## Brief
In the entries below, which lines run from the one containing "Keep writing the" to the one containing "return rise + roll * 0.6"? Copy exactly those lines, ends included, and no others.

## Given records
- - -

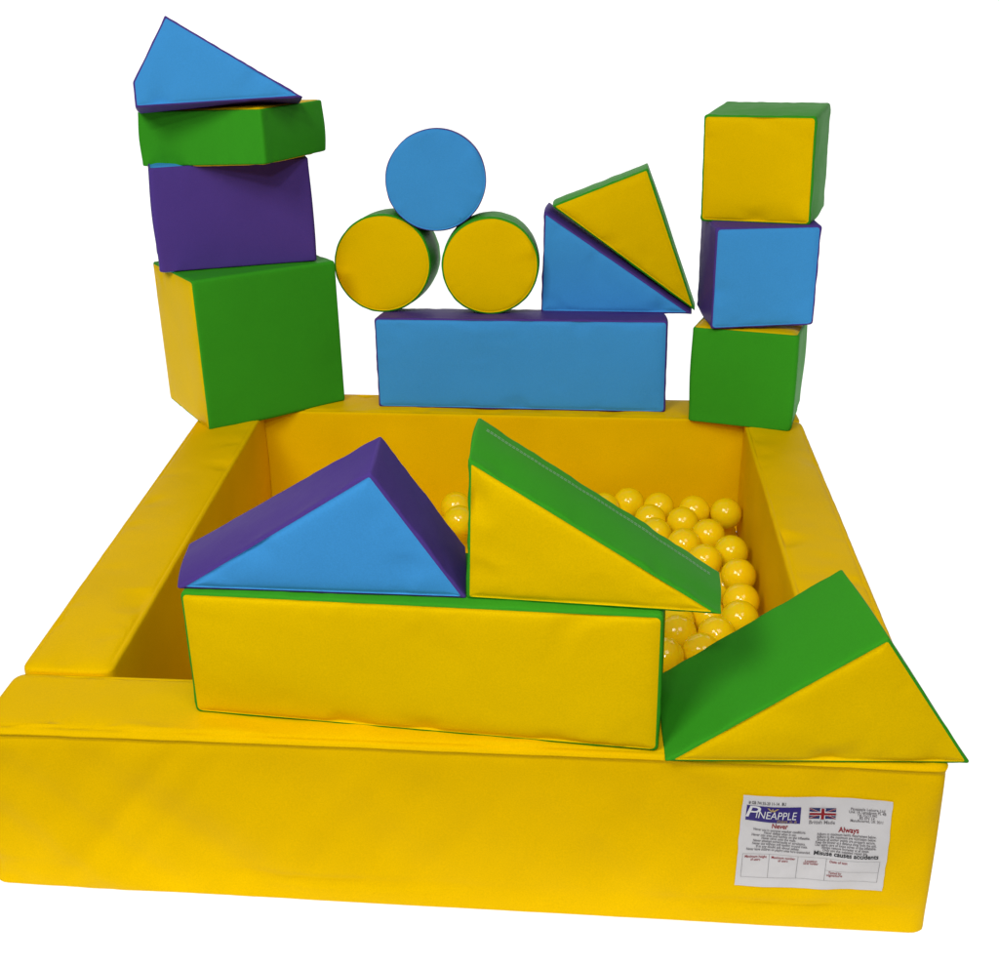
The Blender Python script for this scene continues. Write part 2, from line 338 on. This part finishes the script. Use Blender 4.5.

- - -

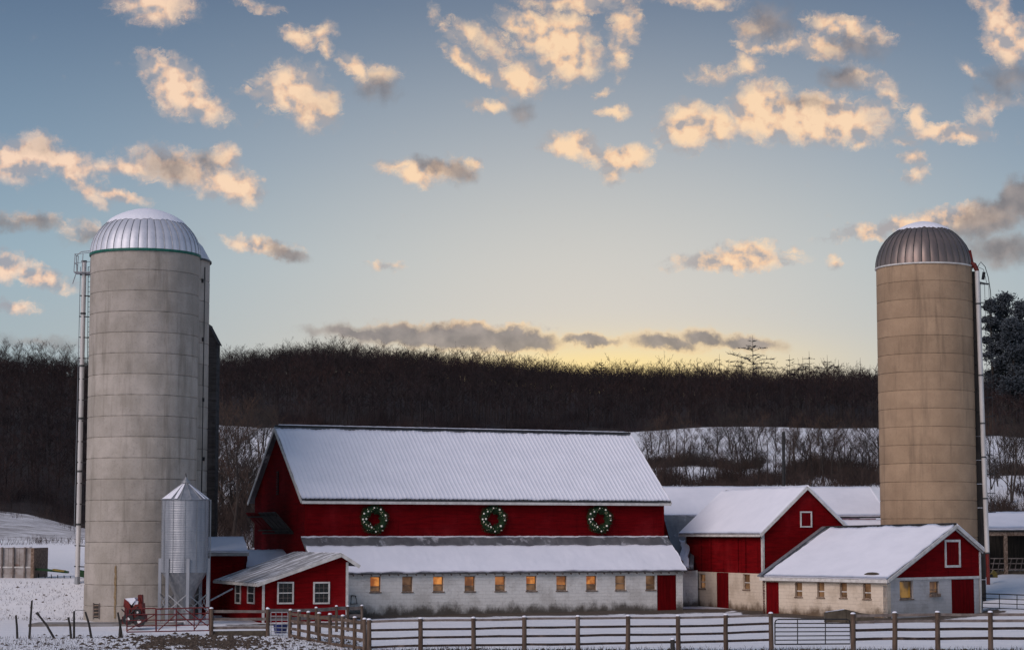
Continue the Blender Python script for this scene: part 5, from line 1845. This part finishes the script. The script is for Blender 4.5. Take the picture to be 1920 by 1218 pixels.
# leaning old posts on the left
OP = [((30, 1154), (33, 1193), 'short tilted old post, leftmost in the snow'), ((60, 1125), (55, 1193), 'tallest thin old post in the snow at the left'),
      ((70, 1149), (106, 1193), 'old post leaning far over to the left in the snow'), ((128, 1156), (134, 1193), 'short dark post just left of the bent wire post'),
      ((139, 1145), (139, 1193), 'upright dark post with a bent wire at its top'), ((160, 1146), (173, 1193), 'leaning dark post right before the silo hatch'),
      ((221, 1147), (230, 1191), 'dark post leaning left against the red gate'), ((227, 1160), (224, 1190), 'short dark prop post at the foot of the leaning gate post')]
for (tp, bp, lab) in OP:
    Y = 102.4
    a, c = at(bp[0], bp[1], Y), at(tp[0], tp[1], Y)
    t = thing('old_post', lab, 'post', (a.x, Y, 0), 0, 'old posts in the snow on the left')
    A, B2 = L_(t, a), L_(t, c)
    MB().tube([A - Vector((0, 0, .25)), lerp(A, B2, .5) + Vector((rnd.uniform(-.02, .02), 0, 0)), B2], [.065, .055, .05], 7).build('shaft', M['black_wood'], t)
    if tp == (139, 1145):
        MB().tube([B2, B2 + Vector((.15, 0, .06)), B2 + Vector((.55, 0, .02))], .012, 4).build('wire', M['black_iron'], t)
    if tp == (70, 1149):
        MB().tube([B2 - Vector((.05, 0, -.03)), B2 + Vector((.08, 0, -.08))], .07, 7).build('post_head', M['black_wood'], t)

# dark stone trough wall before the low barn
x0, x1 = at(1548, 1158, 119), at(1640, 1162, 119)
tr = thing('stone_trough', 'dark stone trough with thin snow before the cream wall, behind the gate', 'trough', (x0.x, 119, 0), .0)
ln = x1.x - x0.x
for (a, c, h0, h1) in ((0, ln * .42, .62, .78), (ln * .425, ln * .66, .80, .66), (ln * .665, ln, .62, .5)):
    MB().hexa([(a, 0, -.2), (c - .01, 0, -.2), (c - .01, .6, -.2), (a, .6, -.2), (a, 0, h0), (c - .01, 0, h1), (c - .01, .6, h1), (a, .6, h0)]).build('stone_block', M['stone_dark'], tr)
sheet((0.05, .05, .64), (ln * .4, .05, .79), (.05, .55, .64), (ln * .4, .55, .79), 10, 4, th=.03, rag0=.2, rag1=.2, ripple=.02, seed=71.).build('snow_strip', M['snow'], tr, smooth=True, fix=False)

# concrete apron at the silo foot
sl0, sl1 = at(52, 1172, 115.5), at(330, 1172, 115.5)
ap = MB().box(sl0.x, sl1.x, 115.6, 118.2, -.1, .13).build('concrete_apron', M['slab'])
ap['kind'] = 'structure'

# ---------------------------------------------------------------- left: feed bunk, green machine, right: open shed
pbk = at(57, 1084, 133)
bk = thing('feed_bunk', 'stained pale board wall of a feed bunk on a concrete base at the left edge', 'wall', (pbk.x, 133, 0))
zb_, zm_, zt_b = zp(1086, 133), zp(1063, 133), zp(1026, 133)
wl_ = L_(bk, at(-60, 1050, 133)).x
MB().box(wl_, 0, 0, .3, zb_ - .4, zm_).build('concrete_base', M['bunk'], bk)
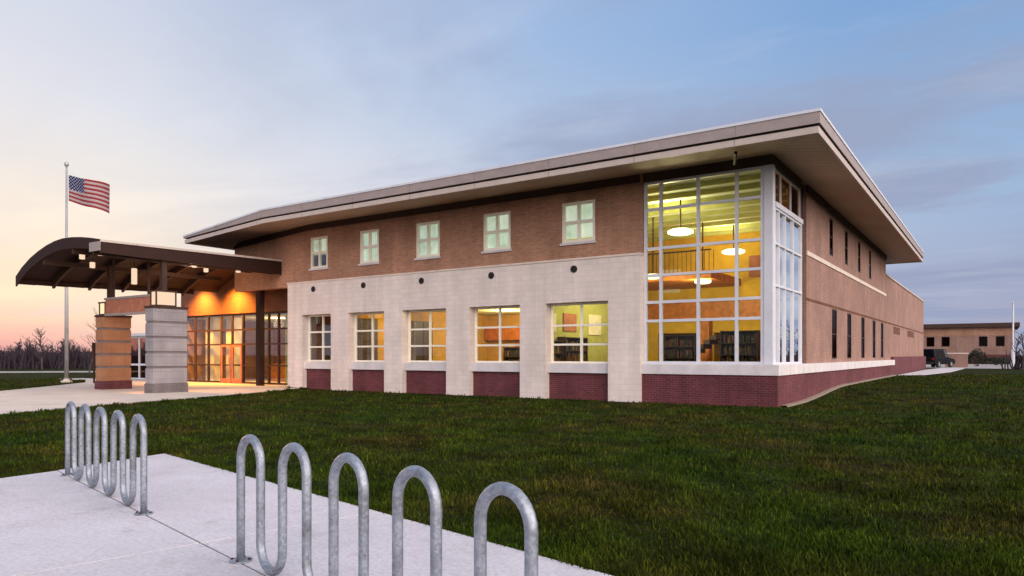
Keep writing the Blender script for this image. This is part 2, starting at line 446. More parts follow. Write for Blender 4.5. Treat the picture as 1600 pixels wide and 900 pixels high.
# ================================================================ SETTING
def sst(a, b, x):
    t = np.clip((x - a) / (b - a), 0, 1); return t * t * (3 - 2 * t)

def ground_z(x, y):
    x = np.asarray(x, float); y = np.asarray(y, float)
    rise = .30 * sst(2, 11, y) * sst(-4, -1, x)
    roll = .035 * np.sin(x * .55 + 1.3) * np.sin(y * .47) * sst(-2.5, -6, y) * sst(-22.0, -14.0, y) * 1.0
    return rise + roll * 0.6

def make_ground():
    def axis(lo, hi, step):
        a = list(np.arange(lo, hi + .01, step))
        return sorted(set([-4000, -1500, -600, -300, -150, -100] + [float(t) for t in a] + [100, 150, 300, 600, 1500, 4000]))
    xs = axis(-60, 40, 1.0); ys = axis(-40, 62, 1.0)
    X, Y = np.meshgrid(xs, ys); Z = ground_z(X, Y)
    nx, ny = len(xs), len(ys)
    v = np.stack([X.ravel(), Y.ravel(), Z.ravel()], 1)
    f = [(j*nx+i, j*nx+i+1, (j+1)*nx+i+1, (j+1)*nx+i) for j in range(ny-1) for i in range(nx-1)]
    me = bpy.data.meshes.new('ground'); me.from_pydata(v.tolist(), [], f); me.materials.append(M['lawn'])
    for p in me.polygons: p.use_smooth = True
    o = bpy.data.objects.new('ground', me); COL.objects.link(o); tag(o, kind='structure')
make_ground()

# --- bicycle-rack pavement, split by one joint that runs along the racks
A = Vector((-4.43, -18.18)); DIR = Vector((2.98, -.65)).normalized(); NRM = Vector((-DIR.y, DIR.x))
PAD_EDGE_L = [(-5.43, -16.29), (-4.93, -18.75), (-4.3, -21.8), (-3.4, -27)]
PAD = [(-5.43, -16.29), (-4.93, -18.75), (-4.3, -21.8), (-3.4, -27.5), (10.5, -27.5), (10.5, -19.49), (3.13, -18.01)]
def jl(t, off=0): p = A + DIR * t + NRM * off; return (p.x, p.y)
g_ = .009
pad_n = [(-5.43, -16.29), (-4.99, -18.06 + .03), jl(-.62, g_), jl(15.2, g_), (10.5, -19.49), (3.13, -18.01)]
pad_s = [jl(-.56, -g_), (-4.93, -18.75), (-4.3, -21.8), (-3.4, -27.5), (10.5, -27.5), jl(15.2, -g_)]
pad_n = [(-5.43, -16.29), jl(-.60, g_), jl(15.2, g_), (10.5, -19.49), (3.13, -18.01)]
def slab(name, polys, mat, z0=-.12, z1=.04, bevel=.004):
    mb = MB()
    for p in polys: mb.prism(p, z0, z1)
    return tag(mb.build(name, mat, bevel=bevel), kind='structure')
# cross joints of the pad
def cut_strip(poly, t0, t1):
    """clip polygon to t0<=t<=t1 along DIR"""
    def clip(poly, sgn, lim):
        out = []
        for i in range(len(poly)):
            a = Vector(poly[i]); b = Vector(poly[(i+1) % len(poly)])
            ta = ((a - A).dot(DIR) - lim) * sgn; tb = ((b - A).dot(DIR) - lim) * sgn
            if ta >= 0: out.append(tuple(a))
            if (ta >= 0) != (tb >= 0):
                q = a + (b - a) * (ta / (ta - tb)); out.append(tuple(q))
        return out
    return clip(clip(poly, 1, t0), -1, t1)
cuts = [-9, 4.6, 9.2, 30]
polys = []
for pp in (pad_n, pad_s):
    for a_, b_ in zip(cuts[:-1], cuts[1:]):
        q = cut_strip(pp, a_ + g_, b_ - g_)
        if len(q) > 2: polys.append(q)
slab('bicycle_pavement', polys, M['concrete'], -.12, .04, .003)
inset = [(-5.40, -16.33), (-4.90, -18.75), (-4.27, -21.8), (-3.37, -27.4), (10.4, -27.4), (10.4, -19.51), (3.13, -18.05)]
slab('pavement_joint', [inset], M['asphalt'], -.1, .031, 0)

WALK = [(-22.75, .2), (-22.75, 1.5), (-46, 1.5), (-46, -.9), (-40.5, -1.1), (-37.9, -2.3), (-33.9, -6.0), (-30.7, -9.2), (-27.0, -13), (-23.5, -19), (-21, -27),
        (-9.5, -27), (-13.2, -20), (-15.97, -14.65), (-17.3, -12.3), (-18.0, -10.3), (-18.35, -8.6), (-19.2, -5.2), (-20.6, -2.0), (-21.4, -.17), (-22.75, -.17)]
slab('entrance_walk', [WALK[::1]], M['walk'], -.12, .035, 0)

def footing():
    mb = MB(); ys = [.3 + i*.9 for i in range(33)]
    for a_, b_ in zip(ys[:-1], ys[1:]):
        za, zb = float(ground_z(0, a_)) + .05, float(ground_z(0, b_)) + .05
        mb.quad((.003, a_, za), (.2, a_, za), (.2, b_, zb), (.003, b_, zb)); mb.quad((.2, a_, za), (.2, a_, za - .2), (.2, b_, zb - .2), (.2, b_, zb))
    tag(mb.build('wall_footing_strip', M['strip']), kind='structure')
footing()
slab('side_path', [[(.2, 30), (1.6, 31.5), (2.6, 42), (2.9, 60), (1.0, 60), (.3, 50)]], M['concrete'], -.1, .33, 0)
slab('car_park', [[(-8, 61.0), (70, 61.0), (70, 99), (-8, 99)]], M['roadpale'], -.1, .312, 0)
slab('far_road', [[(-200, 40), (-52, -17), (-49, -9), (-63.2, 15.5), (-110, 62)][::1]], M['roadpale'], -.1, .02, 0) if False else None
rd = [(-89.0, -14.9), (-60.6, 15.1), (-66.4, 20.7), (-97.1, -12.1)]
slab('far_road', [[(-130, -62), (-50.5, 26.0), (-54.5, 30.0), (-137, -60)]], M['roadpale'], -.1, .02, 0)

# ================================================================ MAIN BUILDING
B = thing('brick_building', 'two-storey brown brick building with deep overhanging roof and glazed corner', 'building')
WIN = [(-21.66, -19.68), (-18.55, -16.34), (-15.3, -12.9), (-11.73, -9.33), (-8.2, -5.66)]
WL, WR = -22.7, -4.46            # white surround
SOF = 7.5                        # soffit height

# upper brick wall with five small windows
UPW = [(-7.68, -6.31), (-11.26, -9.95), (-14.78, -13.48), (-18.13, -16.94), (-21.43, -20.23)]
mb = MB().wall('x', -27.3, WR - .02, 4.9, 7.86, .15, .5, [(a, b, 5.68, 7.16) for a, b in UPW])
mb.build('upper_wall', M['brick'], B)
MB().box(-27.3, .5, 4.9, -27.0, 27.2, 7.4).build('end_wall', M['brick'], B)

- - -

## Answer to the problem
Keep writing the Blender script for this image. This is part 2, starting at line 446. More parts follow. Write for Blender 4.5. Treat the picture as 1600 pixels wide and 900 pixels high.
# ================================================================ SETTING
def sst(a, b, x):
    t = np.clip((x - a) / (b - a), 0, 1); return t * t * (3 - 2 * t)

def ground_z(x, y):
    x = np.asarray(x, float); y = np.asarray(y, float)
    rise = .30 * sst(2, 11, y) * sst(-4, -1, x)
    roll = .035 * np.sin(x * .55 + 1.3) * np.sin(y * .47) * sst(-2.5, -6, y) * sst(-22.0, -14.0, y) * 1.0
    return rise + roll * 0.6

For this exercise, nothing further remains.